→ Written task:
Reproduce the material that follows, please, but only from its first line to the line containing "for o in list(bpy.data.objects): bpy.data.objects.remove(o)", inclusive.

→ Dataset excerpt:
:::
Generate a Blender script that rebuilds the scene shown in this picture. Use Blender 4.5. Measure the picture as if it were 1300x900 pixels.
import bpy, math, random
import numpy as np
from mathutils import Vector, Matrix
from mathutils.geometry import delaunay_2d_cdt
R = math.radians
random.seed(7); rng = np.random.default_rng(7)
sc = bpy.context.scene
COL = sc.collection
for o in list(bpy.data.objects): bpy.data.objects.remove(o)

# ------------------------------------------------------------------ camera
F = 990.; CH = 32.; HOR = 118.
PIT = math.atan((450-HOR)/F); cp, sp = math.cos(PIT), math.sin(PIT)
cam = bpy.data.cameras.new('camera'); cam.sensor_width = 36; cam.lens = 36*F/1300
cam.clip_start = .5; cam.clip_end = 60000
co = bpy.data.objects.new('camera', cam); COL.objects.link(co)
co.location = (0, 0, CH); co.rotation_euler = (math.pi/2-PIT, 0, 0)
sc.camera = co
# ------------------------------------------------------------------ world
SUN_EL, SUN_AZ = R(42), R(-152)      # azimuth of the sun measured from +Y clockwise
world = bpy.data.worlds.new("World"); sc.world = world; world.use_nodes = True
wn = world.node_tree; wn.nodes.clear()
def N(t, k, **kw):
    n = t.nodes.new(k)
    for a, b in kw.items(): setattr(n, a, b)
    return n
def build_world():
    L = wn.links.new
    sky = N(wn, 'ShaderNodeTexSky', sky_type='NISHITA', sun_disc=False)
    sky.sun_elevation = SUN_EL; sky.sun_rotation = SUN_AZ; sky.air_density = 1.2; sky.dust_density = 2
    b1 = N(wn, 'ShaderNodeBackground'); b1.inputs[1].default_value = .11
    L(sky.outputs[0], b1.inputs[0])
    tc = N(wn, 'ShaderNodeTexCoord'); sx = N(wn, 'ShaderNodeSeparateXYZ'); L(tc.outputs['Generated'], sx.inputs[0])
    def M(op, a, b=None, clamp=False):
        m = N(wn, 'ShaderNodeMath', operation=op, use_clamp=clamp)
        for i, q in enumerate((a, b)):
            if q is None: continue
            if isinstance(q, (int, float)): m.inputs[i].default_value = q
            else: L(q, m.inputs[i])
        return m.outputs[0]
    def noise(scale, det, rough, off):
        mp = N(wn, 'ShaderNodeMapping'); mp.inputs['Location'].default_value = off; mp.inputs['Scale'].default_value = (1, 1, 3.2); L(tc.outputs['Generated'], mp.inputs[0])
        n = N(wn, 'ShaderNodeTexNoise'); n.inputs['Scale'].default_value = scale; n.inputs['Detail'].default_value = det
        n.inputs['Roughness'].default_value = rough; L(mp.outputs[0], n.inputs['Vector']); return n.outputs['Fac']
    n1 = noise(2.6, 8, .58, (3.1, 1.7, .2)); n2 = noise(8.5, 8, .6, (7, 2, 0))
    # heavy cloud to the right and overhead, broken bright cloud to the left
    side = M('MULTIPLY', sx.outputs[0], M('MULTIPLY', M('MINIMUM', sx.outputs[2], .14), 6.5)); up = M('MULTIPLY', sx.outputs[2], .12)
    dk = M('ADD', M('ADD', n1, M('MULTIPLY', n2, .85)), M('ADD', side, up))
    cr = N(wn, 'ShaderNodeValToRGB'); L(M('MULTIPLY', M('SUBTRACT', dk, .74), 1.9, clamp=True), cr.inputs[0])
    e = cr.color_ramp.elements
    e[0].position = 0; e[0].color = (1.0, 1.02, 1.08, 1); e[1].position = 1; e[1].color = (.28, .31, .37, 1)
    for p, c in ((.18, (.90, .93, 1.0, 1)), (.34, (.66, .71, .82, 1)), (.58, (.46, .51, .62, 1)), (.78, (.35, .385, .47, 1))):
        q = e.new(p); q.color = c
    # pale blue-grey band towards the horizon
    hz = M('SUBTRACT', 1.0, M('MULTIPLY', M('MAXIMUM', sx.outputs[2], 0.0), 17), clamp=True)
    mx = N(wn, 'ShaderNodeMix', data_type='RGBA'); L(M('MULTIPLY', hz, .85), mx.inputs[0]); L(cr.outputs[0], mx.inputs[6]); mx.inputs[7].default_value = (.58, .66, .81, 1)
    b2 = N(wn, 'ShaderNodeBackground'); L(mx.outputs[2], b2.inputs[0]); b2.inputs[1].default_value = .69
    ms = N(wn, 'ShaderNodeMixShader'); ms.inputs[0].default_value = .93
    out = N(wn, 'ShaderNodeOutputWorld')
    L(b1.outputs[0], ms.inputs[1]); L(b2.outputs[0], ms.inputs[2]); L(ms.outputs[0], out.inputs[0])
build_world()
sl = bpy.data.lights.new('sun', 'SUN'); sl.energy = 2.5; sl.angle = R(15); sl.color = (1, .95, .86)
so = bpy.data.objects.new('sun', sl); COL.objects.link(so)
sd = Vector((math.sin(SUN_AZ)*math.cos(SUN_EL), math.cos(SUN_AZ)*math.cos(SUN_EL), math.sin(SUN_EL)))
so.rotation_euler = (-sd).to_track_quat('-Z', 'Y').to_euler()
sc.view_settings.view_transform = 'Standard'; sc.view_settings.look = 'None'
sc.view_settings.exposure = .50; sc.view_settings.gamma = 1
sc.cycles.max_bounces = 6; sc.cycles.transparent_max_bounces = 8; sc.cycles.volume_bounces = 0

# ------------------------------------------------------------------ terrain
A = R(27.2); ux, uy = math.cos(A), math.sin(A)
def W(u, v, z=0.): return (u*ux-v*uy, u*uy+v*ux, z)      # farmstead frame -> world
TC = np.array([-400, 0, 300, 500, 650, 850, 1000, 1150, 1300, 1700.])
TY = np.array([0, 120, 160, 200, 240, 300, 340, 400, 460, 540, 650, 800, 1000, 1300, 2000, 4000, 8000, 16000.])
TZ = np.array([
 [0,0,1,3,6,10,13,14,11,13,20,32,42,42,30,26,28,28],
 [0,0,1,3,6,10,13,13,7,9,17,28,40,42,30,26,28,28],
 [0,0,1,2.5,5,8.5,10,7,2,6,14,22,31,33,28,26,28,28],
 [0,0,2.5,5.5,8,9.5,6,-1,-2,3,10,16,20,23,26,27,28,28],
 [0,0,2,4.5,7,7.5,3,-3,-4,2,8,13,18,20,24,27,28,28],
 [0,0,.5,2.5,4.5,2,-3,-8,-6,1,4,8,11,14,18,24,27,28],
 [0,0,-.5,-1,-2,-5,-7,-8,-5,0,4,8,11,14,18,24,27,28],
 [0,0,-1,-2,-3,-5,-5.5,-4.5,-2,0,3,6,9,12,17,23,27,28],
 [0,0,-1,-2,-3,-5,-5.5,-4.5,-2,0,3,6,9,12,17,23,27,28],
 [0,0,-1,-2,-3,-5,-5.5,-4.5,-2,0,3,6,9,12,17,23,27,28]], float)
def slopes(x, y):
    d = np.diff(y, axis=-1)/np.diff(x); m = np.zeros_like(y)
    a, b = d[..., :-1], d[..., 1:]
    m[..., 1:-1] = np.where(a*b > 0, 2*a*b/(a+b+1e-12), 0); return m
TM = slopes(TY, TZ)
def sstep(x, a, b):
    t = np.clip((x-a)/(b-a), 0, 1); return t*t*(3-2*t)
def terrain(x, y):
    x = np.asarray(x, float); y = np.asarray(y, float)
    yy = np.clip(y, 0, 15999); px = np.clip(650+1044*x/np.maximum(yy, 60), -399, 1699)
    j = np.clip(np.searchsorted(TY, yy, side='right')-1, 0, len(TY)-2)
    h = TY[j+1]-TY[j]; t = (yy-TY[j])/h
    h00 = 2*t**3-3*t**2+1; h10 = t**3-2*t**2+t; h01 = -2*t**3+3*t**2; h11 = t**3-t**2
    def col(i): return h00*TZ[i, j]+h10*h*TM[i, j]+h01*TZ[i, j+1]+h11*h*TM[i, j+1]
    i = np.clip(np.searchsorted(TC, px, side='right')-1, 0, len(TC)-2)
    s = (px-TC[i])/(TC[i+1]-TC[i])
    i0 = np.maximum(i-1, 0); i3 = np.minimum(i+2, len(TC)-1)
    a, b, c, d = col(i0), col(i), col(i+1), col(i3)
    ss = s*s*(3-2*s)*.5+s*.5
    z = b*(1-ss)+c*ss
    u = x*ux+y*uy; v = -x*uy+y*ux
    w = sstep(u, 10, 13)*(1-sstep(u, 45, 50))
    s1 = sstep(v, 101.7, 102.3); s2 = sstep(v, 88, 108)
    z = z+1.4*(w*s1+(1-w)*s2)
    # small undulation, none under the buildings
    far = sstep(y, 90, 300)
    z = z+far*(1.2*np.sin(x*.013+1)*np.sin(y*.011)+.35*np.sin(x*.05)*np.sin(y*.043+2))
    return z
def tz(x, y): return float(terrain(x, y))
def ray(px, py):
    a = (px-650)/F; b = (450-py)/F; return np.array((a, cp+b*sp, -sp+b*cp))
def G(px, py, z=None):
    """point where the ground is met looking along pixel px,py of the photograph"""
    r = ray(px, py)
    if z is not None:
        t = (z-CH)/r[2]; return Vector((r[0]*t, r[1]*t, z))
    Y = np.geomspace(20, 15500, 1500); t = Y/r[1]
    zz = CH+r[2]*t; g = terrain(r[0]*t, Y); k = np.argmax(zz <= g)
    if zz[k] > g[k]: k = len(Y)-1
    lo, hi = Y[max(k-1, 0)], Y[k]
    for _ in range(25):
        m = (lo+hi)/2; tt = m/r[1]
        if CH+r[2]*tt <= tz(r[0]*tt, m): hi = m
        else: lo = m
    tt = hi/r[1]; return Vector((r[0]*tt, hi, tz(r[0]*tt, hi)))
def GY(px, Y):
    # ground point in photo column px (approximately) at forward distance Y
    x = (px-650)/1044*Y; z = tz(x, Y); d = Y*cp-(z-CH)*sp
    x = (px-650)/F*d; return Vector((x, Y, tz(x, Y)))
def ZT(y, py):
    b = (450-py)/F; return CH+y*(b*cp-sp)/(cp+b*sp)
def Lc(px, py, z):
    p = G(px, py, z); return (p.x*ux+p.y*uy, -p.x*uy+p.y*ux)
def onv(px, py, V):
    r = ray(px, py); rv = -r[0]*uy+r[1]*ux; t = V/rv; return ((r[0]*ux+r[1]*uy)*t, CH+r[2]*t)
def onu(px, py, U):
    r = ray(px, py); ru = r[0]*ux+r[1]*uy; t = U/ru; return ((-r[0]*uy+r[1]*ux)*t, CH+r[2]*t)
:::
→ Task result:
Generate a Blender script that rebuilds the scene shown in this picture. Use Blender 4.5. Measure the picture as if it were 1300x900 pixels.
import bpy, math, random
import numpy as np
from mathutils import Vector, Matrix
from mathutils.geometry import delaunay_2d_cdt
R = math.radians
random.seed(7); rng = np.random.default_rng(7)
sc = bpy.context.scene
COL = sc.collection
for o in list(bpy.data.objects): bpy.data.objects.remove(o)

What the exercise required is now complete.